━━━━━ Data

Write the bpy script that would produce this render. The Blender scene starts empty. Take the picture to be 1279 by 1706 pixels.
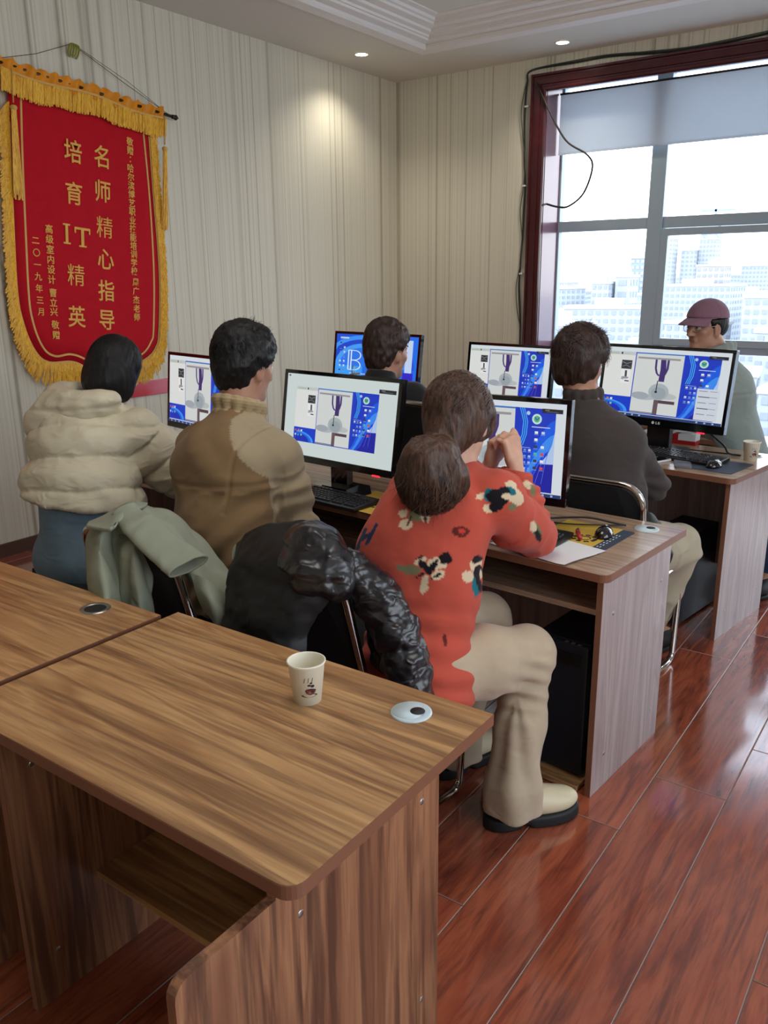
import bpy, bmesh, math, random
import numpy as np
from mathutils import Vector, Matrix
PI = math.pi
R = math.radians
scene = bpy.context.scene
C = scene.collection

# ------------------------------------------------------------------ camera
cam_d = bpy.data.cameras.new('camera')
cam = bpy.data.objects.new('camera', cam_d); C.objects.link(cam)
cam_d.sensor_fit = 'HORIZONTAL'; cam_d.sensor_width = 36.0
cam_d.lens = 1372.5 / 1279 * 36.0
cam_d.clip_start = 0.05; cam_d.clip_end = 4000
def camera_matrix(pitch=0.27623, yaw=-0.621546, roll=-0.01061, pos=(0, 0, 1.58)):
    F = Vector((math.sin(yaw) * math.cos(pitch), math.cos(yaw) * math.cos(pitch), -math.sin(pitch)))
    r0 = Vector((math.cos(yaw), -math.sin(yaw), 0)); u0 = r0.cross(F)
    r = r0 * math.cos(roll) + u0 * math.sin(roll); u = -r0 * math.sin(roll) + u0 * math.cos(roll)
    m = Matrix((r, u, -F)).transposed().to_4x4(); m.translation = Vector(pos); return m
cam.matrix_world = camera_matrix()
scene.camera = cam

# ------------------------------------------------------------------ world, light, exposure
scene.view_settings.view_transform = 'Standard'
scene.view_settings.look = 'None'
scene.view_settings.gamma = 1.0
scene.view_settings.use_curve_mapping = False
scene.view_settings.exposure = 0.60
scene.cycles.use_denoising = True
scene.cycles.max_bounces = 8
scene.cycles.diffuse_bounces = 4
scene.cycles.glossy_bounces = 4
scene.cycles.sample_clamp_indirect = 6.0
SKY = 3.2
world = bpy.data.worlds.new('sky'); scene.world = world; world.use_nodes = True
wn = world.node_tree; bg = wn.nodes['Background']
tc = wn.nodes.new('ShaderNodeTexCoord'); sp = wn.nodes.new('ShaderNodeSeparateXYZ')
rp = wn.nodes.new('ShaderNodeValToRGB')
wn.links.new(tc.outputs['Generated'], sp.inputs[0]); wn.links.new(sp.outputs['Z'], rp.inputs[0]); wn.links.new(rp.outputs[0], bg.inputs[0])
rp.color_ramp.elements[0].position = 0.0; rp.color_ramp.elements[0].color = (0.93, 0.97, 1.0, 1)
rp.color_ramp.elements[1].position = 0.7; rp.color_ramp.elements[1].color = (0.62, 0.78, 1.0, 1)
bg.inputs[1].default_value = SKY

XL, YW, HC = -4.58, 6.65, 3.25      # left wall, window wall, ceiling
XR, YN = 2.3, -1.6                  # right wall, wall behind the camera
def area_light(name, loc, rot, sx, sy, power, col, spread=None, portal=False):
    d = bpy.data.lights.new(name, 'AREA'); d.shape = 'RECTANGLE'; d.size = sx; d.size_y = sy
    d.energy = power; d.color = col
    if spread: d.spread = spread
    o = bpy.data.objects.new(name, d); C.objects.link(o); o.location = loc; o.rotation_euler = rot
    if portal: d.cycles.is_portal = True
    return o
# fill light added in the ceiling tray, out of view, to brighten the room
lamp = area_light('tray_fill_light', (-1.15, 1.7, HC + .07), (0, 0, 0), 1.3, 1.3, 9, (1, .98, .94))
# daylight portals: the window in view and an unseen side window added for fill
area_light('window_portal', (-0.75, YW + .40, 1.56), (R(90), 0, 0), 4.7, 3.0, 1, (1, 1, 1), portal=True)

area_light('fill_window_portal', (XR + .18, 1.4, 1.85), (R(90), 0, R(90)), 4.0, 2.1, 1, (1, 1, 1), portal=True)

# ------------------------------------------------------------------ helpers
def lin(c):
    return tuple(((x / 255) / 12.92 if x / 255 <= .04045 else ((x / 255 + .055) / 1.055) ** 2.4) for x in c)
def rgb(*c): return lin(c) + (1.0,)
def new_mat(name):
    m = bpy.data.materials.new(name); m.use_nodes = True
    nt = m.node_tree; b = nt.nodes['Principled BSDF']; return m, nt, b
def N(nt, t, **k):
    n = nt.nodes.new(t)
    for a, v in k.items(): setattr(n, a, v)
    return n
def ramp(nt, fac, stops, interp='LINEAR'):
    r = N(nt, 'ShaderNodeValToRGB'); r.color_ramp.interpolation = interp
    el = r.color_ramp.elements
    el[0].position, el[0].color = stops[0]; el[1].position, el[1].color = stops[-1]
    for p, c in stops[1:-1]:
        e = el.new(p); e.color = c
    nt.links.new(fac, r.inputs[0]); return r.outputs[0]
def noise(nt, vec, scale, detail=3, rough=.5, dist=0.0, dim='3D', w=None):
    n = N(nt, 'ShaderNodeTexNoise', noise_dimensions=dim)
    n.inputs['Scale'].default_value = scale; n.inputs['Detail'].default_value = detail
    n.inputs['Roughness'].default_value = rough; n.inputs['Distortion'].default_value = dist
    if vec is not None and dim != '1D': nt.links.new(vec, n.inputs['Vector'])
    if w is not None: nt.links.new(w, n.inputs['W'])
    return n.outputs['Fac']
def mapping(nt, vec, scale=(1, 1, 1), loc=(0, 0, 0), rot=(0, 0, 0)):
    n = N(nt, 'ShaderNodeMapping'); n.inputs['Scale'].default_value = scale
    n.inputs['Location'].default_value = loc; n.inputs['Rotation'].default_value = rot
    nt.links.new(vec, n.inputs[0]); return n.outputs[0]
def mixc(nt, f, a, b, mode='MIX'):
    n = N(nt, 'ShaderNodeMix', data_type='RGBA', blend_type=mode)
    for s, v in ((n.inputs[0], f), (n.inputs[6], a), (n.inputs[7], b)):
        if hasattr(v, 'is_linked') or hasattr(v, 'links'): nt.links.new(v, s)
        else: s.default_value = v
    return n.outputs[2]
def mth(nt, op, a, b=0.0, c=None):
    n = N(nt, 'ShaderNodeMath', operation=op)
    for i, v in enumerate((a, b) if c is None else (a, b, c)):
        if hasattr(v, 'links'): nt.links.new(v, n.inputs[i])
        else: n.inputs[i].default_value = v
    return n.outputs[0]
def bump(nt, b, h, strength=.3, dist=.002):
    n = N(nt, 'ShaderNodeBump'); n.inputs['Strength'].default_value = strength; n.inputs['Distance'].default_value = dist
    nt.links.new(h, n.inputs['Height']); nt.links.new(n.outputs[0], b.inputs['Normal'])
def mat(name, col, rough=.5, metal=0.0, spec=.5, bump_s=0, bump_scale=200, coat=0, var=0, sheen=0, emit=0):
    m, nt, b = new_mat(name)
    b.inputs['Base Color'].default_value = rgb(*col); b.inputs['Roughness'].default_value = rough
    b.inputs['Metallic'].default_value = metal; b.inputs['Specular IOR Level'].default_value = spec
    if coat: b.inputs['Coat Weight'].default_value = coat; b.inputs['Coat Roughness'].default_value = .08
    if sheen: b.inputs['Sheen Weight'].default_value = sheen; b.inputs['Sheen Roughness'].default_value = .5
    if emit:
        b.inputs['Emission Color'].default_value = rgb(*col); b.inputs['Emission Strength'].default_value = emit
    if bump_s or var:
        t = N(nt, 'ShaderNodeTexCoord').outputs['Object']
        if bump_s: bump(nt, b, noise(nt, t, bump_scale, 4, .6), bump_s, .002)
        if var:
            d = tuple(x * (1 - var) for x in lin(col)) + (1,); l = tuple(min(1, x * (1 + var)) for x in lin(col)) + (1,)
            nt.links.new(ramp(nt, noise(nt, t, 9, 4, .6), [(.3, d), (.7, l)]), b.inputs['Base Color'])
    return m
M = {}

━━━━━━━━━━

→ Written instruction
From the opening line of the listing above through the line bearing "scene.camera = cam", repeat each line exactly. Drop every picture.

→ Final result
Write the bpy script that would produce this render. The Blender scene starts empty. Take the picture to be 1279 by 1706 pixels.
import bpy, bmesh, math, random
import numpy as np
from mathutils import Vector, Matrix
PI = math.pi
R = math.radians
scene = bpy.context.scene
C = scene.collection

# ------------------------------------------------------------------ camera
cam_d = bpy.data.cameras.new('camera')
cam = bpy.data.objects.new('camera', cam_d); C.objects.link(cam)
cam_d.sensor_fit = 'HORIZONTAL'; cam_d.sensor_width = 36.0
cam_d.lens = 1372.5 / 1279 * 36.0
cam_d.clip_start = 0.05; cam_d.clip_end = 4000
def camera_matrix(pitch=0.27623, yaw=-0.621546, roll=-0.01061, pos=(0, 0, 1.58)):
    F = Vector((math.sin(yaw) * math.cos(pitch), math.cos(yaw) * math.cos(pitch), -math.sin(pitch)))
    r0 = Vector((math.cos(yaw), -math.sin(yaw), 0)); u0 = r0.cross(F)
    r = r0 * math.cos(roll) + u0 * math.sin(roll); u = -r0 * math.sin(roll) + u0 * math.cos(roll)
    m = Matrix((r, u, -F)).transposed().to_4x4(); m.translation = Vector(pos); return m
cam.matrix_world = camera_matrix()
scene.camera = cam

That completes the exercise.